A quinta das “Five Sisters” é mais recente. Em 1958, a Alemanha, numa fase de reconstrução e desenvolvimento, que a tornaria num dos motores económicos da Europa, continuava impedida de construir material bélico, mas já voltara a possuir Forças Armadas. As limitações ao rearmamento impostas no pós-guerra não impediam, no entanto, a Marinha Alemã de desenvolver um navio-escola. “Não foi preciso inventar a roda”, diz José Sousa Luís. Aos alemães bastou recuperar os planos dos anteriores veleiros, que já tinham provas dadas no mar, e avançaram, novamente em Hamburgo, para a construção do Gorch Fock II, atualmente sedeado no porto de Kiel.

Da ‘irmandade’ destas cinco barcas, de tecnologia e engenharia alemã, resultou também um compromisso entre os países que as detinham, como explicou ao DN o comandante da Sagres: “Foi combinado que sempre que os navios estivessem juntos e participassem numa regata, disputariam um troféu à parte entre os cinco, o Five Sisters. Só que isso só aconteceu uma vez. Em 1976, nas celebrações dos 200 anos da independência norte-americana, foi feito um grande encontro de veleiros nos Estados Unidos e as cinco estiveram presentes. O Gorch Fock II ganhou o troféu e nunca mais se disputou”.

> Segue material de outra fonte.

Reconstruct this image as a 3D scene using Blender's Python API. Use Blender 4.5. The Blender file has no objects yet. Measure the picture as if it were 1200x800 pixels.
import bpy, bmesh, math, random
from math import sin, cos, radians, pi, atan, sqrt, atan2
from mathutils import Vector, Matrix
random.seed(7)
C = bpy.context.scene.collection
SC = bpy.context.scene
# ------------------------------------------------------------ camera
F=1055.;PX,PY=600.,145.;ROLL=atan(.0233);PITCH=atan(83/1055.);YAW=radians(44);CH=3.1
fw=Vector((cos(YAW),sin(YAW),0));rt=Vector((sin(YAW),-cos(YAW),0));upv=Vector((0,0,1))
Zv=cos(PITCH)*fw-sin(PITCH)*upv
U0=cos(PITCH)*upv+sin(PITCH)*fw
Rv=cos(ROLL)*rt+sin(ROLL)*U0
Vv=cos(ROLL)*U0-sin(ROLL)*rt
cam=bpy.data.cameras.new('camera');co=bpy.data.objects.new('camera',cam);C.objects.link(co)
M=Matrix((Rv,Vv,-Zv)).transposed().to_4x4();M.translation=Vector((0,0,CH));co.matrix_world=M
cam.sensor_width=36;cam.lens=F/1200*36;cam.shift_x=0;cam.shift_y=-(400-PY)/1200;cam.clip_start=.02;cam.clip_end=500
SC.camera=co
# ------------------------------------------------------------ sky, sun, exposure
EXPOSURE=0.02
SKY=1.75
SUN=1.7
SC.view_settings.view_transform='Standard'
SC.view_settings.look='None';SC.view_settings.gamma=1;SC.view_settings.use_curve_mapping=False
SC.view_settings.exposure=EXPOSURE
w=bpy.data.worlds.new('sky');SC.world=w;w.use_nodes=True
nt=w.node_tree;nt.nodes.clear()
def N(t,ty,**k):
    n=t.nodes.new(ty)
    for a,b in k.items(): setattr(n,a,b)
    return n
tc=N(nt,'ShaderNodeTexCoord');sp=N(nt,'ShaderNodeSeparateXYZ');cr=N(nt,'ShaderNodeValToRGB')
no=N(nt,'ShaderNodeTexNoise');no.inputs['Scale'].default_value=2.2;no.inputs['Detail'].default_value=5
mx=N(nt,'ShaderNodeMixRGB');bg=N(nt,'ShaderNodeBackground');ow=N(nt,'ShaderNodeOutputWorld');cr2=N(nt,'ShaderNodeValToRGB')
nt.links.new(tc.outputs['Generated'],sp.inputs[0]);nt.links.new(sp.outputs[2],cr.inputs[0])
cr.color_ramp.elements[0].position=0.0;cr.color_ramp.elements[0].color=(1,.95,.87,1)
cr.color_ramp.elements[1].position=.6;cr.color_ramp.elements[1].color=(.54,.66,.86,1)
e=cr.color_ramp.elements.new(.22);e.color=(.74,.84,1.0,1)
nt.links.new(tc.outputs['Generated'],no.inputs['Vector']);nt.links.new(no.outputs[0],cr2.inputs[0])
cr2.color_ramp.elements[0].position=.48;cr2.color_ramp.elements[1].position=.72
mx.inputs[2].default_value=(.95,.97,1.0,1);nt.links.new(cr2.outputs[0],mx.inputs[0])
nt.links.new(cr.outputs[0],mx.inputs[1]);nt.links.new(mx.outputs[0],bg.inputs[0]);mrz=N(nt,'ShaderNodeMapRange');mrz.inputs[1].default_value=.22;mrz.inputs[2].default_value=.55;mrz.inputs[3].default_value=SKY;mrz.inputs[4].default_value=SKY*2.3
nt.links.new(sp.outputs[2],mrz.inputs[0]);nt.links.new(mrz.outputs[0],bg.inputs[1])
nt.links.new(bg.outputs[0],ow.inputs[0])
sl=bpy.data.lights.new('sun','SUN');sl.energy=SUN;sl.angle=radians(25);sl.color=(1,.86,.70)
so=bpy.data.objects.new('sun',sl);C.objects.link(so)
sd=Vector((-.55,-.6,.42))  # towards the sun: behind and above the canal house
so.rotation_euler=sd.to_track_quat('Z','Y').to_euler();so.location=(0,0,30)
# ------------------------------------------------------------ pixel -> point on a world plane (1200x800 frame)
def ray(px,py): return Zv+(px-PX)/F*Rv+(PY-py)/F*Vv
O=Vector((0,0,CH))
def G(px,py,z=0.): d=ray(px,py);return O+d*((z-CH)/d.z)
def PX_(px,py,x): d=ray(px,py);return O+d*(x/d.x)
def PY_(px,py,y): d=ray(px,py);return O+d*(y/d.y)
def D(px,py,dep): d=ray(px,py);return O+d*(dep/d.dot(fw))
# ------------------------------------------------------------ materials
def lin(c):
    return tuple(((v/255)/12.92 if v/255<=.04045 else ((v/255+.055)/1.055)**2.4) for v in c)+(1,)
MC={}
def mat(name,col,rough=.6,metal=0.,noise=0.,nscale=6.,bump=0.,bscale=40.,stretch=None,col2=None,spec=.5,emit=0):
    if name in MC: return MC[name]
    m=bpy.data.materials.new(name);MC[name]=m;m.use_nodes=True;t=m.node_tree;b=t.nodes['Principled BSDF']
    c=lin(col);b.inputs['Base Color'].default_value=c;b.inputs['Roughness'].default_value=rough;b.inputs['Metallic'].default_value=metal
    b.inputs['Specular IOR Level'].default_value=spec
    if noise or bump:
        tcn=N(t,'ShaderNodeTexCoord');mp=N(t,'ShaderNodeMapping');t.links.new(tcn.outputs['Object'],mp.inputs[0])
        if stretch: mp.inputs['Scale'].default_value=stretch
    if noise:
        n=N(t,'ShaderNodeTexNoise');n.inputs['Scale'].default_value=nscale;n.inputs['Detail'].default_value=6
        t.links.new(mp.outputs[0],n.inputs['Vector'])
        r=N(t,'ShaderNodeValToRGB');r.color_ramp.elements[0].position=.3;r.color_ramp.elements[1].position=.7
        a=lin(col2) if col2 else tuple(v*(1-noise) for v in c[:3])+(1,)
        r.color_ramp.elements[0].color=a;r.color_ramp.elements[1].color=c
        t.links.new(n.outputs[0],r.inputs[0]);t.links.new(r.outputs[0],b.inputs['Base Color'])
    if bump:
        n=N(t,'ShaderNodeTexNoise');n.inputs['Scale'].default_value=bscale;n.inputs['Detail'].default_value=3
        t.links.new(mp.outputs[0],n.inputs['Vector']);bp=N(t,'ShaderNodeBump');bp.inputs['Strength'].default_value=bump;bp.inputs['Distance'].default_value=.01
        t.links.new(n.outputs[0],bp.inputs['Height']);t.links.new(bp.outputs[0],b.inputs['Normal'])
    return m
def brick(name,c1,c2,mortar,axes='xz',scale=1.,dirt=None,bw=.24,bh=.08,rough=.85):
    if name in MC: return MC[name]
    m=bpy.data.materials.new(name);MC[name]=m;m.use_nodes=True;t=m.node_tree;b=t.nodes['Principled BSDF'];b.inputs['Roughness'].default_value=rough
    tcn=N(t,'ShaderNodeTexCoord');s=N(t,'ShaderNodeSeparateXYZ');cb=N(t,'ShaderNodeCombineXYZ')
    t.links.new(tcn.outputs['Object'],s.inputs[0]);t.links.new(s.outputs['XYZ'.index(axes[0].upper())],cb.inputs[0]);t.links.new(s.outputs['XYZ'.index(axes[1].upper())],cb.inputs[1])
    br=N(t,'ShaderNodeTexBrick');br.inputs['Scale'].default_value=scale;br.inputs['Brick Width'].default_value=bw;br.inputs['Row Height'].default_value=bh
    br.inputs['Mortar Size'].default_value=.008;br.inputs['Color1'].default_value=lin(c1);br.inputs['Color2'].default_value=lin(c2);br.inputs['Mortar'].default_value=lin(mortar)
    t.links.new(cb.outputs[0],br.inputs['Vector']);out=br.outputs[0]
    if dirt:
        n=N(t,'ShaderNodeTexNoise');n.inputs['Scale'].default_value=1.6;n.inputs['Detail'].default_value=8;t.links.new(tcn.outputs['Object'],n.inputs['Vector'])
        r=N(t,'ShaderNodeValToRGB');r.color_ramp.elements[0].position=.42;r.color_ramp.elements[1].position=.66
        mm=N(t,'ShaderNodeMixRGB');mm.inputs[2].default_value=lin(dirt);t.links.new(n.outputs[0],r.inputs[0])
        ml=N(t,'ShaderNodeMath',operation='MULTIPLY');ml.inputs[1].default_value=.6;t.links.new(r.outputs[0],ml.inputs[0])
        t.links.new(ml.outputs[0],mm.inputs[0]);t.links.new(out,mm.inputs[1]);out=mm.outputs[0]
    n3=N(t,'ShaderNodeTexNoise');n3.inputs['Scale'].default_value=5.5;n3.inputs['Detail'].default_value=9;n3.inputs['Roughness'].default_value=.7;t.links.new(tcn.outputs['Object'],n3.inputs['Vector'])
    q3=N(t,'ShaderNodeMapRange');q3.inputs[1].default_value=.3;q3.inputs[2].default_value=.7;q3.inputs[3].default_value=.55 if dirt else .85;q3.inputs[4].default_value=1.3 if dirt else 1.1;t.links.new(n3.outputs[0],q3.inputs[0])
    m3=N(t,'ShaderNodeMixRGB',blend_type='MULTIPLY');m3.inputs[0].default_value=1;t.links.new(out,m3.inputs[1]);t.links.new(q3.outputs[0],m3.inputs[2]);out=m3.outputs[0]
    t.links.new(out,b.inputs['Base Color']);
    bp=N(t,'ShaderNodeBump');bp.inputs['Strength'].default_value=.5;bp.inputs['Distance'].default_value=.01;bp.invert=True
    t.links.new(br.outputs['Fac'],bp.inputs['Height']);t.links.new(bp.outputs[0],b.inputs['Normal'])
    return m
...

Em 2026, os Estados Unidos celebram os 250 anos, no dia 4 de julho, e a Sagres tem previsto no seu plano de atividades estar presente nas comemorações oficiais em Nova Iorque. O comandante do navio-escola português revela ao DN que vai desafiar os seus homólogos a marcarem uma nova reunião das “Five Sisters”, provavelmente apenas quatro pois o navio-museu Gorch Fock original dificilmente estará apto a navegar.

“É um desafio e seria um grande orgulho poder dar um contributo significativo para a história e mística deste navio, que, para mim e para toda a guarnição, é o mais bonito do Mundo”, assume.